>> START AVAILABLE DATA

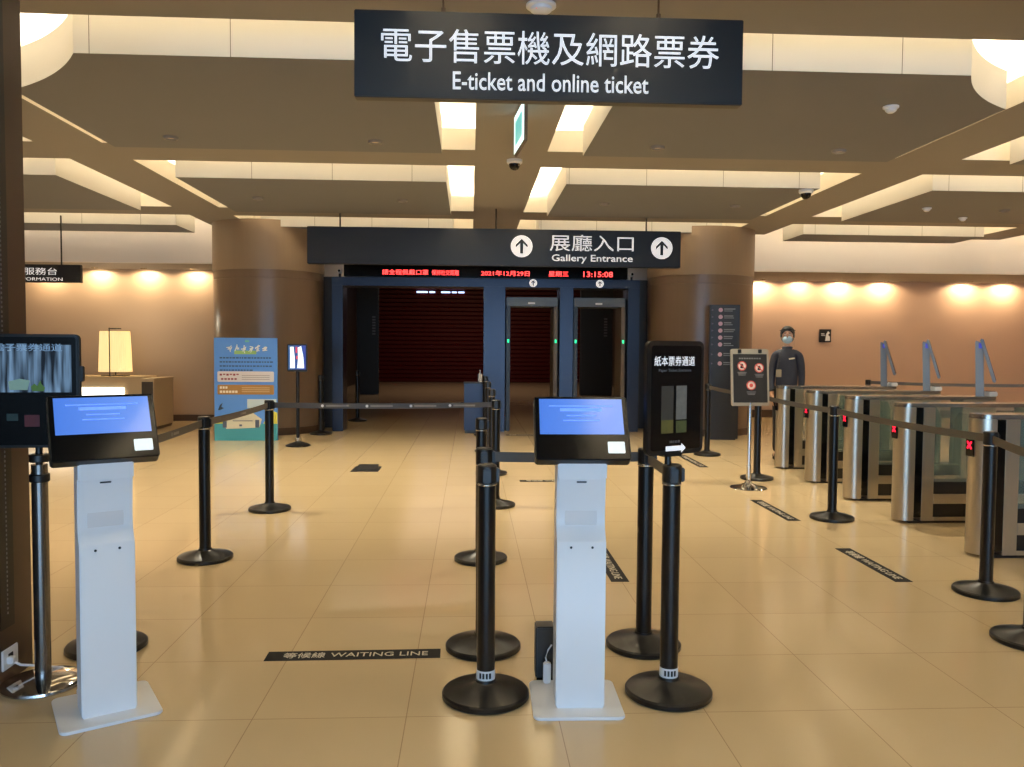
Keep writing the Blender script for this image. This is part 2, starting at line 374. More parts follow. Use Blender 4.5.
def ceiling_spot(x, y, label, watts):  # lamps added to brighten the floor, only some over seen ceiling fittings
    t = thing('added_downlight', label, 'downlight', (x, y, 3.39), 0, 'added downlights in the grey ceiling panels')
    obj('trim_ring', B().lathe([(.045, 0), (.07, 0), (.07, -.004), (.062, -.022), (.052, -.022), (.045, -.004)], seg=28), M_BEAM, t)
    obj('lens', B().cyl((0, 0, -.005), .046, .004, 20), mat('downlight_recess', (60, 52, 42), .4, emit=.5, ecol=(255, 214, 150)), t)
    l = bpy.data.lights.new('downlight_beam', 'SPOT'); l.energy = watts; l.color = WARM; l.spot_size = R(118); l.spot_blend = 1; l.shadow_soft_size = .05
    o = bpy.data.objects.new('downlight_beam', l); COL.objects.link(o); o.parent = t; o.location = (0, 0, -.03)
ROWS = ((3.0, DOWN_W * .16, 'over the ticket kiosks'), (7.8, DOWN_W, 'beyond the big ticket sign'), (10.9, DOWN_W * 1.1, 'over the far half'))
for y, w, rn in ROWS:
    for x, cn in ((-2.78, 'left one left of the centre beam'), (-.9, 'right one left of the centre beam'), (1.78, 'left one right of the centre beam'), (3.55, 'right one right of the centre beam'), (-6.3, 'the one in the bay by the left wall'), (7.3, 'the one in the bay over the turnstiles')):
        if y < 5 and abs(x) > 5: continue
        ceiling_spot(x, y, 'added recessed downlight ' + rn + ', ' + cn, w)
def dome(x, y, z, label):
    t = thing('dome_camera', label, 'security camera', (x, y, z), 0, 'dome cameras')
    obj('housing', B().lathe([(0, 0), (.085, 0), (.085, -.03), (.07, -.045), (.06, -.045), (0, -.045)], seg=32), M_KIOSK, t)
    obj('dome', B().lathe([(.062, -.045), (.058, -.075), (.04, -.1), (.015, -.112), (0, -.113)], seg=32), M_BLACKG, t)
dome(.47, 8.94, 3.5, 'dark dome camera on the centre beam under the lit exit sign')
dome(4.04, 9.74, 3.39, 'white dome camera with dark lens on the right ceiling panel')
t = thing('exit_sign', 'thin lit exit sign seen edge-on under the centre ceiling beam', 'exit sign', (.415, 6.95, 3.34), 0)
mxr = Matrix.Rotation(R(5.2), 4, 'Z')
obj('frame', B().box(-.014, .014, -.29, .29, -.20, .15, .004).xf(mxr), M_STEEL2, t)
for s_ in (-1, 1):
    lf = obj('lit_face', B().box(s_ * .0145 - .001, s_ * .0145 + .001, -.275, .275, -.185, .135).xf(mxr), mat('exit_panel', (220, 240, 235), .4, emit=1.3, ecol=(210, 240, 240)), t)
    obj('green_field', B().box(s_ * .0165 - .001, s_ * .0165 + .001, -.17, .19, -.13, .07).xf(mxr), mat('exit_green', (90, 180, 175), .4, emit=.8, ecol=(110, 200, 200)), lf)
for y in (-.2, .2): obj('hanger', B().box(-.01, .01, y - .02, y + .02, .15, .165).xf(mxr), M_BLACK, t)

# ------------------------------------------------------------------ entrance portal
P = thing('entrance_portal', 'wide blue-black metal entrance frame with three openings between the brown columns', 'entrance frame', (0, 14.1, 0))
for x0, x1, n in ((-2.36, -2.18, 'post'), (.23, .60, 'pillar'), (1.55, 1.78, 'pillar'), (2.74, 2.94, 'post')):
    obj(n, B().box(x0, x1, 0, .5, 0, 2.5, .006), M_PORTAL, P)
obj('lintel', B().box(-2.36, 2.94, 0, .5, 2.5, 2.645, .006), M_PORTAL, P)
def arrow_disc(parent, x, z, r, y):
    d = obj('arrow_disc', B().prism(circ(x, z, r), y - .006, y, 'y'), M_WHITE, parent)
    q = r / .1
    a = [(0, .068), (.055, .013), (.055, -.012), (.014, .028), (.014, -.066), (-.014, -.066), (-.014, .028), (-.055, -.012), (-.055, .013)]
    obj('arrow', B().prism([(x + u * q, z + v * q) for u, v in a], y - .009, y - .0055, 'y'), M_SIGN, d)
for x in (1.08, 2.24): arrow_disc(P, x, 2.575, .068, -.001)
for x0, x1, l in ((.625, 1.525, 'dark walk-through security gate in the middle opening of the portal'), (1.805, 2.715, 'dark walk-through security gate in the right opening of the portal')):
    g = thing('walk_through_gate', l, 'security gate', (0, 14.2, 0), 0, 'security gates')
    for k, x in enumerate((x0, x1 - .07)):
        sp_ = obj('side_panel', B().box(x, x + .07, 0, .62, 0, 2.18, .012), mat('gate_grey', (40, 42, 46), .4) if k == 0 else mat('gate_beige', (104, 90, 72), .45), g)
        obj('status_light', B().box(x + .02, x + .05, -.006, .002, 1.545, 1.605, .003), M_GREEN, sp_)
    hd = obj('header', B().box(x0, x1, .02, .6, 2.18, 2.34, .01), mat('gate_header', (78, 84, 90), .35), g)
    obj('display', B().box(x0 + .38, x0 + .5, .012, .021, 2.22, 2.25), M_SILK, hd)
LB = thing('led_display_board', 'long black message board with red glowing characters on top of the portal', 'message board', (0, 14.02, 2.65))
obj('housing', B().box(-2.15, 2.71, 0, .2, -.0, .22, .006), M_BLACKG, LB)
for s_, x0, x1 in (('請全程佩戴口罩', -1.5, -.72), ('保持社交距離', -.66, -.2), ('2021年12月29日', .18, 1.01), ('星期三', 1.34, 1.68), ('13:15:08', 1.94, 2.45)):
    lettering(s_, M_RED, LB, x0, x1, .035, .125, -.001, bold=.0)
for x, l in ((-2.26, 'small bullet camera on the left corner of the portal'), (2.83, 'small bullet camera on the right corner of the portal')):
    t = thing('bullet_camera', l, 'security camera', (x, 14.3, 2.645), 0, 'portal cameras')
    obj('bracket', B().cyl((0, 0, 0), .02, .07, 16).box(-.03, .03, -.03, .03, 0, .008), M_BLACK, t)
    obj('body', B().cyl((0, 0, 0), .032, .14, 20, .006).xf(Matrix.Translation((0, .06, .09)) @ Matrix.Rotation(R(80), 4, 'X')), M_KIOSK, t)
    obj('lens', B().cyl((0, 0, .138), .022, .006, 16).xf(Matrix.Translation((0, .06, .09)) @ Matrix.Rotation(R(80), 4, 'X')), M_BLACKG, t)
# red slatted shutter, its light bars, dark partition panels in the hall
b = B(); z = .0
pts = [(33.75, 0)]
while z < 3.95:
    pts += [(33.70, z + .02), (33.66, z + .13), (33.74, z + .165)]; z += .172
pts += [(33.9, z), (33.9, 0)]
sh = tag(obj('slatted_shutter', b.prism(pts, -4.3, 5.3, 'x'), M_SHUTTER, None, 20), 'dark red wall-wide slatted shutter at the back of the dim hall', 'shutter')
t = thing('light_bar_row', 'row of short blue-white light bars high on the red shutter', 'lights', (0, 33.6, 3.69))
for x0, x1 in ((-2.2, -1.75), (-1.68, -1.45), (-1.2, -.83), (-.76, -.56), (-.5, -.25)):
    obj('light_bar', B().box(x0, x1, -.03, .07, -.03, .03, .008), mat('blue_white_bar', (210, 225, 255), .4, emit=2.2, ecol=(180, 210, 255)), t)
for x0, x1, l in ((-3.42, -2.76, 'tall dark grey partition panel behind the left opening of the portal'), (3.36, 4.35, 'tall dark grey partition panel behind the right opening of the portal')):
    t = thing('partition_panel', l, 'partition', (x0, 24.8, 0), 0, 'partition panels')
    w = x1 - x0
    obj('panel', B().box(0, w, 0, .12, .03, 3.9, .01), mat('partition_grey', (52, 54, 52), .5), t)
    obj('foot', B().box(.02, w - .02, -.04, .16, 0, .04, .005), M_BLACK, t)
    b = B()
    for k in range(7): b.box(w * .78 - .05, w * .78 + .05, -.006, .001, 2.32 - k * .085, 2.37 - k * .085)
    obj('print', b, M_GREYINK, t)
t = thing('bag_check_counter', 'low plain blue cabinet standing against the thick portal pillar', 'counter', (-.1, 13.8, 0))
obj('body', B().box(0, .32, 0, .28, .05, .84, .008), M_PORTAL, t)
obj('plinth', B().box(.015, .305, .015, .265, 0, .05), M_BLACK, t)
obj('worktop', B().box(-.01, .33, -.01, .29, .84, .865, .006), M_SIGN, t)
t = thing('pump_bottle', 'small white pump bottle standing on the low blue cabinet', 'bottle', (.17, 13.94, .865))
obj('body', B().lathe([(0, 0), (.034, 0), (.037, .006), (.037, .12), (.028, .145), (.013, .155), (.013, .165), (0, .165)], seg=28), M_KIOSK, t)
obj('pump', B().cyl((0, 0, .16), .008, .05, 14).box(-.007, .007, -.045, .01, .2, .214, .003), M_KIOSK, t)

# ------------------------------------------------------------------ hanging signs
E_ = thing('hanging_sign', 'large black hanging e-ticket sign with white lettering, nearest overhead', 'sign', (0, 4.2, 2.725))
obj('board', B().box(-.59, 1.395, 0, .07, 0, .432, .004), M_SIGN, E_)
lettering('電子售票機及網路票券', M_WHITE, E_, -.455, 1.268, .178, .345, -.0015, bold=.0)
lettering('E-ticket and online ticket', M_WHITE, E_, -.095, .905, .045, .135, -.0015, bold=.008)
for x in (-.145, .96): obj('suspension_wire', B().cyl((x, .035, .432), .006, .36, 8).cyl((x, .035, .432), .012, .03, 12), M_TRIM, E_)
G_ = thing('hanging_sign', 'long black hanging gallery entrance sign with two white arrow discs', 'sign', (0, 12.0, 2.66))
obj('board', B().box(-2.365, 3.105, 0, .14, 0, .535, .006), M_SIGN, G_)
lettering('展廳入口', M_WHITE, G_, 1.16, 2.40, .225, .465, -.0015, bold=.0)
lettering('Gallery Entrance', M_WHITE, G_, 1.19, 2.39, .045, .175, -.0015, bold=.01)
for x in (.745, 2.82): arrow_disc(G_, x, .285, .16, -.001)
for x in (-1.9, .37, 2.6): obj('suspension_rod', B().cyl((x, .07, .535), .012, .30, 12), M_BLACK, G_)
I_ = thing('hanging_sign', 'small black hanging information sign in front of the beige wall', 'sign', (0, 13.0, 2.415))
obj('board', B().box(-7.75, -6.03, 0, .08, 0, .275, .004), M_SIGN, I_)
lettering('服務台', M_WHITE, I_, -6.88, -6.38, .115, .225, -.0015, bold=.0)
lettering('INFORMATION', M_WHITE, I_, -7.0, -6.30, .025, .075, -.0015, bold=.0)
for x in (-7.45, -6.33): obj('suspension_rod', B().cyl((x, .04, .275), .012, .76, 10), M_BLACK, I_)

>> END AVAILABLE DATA
>> START AVAILABLE DATA

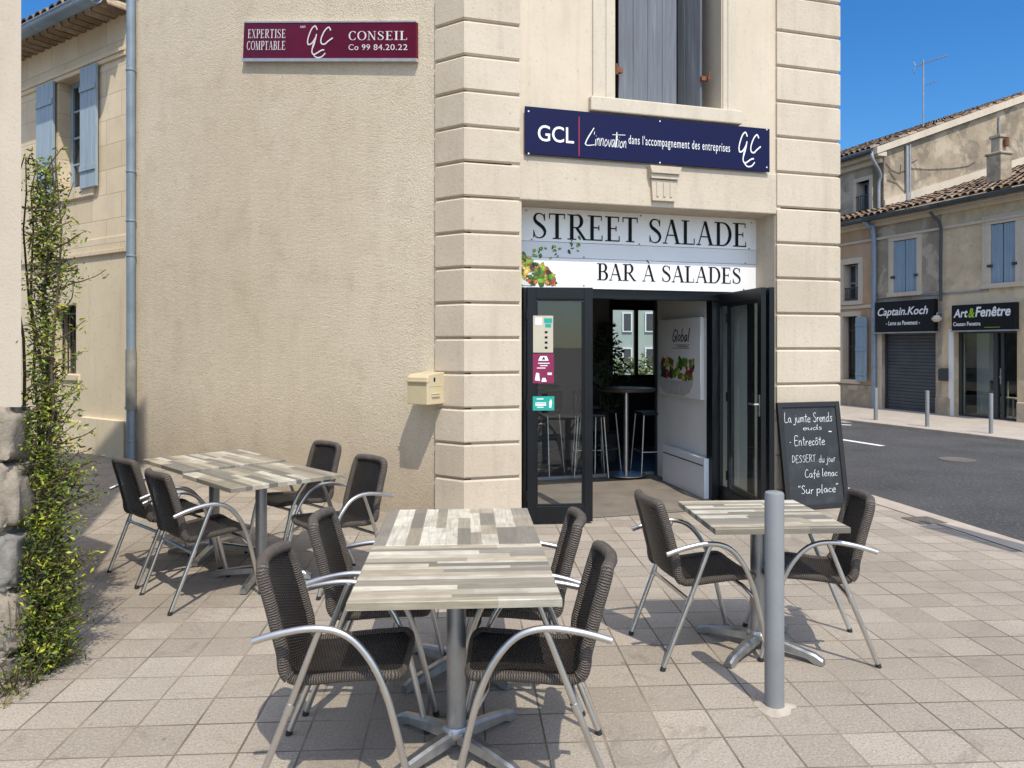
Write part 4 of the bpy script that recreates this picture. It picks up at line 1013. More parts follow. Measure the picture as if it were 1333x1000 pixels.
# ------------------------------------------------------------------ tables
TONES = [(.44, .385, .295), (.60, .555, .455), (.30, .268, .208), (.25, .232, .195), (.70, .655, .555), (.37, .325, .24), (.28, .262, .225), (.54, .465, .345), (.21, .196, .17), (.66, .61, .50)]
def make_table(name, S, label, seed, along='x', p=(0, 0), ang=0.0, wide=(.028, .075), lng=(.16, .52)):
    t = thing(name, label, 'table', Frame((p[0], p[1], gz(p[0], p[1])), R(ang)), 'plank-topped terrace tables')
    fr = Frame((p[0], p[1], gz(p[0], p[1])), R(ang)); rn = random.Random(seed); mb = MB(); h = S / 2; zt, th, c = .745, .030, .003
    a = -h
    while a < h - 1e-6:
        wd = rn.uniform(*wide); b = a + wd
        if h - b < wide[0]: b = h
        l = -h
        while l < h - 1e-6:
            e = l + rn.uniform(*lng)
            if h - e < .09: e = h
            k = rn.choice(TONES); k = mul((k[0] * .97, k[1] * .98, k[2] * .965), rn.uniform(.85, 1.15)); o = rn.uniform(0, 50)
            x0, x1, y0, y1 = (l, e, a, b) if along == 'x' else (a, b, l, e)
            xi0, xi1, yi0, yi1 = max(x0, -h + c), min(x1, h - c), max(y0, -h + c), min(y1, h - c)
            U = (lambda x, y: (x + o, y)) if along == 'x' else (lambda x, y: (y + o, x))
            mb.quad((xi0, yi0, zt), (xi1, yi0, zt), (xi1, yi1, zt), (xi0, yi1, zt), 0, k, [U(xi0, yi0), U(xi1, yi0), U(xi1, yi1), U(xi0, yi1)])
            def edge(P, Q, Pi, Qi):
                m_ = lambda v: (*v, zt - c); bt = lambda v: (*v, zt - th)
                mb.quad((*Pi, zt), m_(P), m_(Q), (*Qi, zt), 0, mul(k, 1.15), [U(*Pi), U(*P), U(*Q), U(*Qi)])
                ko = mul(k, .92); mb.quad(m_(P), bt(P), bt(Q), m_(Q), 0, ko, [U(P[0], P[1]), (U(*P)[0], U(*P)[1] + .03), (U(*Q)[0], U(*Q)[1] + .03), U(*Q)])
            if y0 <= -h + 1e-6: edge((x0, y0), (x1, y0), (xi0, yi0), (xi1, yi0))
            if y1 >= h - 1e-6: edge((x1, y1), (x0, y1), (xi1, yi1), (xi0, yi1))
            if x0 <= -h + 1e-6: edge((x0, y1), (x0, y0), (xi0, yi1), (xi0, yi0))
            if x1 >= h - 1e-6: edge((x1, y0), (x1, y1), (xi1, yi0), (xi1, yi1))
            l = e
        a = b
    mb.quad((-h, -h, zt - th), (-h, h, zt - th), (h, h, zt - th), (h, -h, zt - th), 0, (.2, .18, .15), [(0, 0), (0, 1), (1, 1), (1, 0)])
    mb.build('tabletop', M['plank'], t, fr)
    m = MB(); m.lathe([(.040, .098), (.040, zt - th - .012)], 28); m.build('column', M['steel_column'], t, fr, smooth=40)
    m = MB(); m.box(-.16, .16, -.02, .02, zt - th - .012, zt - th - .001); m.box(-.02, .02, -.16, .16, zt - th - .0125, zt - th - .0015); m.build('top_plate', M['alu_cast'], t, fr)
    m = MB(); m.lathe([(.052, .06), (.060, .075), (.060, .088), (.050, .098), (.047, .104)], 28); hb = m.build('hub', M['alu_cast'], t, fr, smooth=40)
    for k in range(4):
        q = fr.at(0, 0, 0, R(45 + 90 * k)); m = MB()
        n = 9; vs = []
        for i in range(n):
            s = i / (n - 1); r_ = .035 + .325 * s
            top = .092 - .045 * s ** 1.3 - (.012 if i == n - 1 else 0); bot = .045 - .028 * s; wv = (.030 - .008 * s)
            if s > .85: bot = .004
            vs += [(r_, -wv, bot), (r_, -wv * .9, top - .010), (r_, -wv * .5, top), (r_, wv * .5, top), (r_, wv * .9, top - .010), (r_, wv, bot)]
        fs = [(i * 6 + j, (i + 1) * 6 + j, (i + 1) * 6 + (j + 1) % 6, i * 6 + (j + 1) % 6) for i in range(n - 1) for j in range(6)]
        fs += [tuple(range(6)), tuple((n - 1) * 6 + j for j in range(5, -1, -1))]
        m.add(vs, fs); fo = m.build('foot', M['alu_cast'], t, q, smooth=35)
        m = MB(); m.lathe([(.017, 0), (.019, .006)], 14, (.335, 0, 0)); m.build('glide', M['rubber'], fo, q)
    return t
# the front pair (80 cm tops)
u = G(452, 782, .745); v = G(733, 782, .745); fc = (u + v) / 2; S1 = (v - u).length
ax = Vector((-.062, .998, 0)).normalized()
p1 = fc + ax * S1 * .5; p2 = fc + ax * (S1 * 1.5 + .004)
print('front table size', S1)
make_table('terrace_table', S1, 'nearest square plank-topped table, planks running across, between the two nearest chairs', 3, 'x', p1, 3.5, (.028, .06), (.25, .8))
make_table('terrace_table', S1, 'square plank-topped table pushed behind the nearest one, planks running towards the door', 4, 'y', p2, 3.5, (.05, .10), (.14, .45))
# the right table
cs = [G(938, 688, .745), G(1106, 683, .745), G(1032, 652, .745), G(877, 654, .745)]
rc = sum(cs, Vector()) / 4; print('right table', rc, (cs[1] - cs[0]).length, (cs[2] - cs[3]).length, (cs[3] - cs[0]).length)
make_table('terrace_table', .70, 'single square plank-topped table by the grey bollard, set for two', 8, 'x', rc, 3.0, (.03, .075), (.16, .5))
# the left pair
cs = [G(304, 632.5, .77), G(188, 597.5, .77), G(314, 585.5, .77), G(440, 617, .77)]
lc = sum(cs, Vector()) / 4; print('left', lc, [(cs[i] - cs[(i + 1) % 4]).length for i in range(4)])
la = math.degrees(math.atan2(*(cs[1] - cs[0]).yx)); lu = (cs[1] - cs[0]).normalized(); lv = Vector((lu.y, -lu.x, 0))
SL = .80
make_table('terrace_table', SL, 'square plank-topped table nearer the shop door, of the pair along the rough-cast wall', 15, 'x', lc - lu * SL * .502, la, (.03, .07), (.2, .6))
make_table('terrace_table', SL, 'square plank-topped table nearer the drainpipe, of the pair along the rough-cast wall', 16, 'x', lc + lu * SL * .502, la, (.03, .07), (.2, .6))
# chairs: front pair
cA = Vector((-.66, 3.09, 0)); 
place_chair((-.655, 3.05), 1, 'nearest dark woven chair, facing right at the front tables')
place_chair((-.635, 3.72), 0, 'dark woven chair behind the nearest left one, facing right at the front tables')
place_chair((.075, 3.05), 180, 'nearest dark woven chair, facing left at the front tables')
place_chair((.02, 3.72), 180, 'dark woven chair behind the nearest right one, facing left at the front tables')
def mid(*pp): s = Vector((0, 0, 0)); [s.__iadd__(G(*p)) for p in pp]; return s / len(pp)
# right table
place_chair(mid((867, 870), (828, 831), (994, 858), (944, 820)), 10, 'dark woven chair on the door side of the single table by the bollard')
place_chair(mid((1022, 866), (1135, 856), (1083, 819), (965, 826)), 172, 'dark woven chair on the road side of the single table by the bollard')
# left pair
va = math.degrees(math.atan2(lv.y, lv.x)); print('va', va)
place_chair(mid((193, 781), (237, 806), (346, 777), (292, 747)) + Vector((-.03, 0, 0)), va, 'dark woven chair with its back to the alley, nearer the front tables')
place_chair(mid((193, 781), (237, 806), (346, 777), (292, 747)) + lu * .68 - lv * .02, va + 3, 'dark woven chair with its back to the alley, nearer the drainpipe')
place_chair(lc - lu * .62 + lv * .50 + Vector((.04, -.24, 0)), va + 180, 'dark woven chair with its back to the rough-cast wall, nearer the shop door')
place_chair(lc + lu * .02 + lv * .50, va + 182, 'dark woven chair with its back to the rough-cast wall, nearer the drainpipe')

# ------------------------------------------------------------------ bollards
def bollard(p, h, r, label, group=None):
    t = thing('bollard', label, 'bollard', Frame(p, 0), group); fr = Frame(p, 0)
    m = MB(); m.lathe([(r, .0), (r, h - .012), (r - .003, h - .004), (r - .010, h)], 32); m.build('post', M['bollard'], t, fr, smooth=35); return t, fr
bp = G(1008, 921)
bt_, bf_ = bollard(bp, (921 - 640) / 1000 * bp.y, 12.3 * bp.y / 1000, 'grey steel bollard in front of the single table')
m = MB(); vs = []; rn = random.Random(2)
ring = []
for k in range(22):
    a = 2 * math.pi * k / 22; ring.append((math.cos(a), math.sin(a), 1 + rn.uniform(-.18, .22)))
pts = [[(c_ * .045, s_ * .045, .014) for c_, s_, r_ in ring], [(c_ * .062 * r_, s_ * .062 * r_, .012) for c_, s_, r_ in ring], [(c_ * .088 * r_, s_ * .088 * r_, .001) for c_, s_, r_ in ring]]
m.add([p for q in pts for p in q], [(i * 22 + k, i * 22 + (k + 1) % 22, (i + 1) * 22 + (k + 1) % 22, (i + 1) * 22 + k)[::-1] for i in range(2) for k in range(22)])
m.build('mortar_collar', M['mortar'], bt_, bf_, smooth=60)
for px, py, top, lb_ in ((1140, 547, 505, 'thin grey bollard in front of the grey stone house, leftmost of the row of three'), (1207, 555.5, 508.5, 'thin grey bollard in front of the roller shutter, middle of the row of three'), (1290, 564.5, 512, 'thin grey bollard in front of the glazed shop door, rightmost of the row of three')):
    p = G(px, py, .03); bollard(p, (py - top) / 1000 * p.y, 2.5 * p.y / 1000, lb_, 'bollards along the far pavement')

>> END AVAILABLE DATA

→ EXERCISE DIRECTIONS: Copy each line of the entries that includes the word "this".

→ SOLUTION:
Keep writing the Blender script for this image. This is part 2, starting at line 374. More parts follow. Use Blender 4.5.
Write part 4 of the bpy script that recreates this picture. It picks up at line 1013. More parts follow. Measure the picture as if it were 1333x1000 pixels.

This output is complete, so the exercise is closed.